The Government will need to work very closely with the construction industry on to deliver the work. The great majority of those 1.6 million central heating boilers installed each year are put in by small and micro-businesses, not by mega construction firms. In the future, home energy upgrades will be done best when they are delivered through small companies and businesses. With those things in place, success can certainly follow.

In summary, the Government need to stop making it worse with new build and make zero-carbon infrastructure the new normal; to tackle the backlog of energy wastage and carbon emissions in our existing building stock; and to plan ahead and plan long term. They need to learn from the green homes grant experience that a press release is not a policy nor a delivery plan—and that Rome was not built in 26 weeks. The Government need to work with trusted partners in local government, empowering them to supervise and deliver, and give confidence to the construction industry that it is safe and indeed profitable for it to invest in the skills and capacity building needed.
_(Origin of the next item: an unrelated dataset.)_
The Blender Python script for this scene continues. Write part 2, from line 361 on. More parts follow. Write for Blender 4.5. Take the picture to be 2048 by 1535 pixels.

My question to the Minister is: does he take to heart the urgent need to cut carbon in construction and to upgrade the country’s 24 million homes? If so, what is the plan, when will it start, who will deliver it and what are the milestones on the journey? Does he not, at the least, accept that answers to those questions that are provided before COP 26 starts will have a double value in giving leadership at that conference on the urgently needed international framework of climate change mitigation?

My noble friend Lord Teverson has set the Minister the exam question today. I have done my best to prep the Minister on what he might best say in response, at least in regard to the 30% of our carbon output that comes from buildings. I am looking forward with great interest to hearing from the Minister later whether or not my coaching has borne fruit.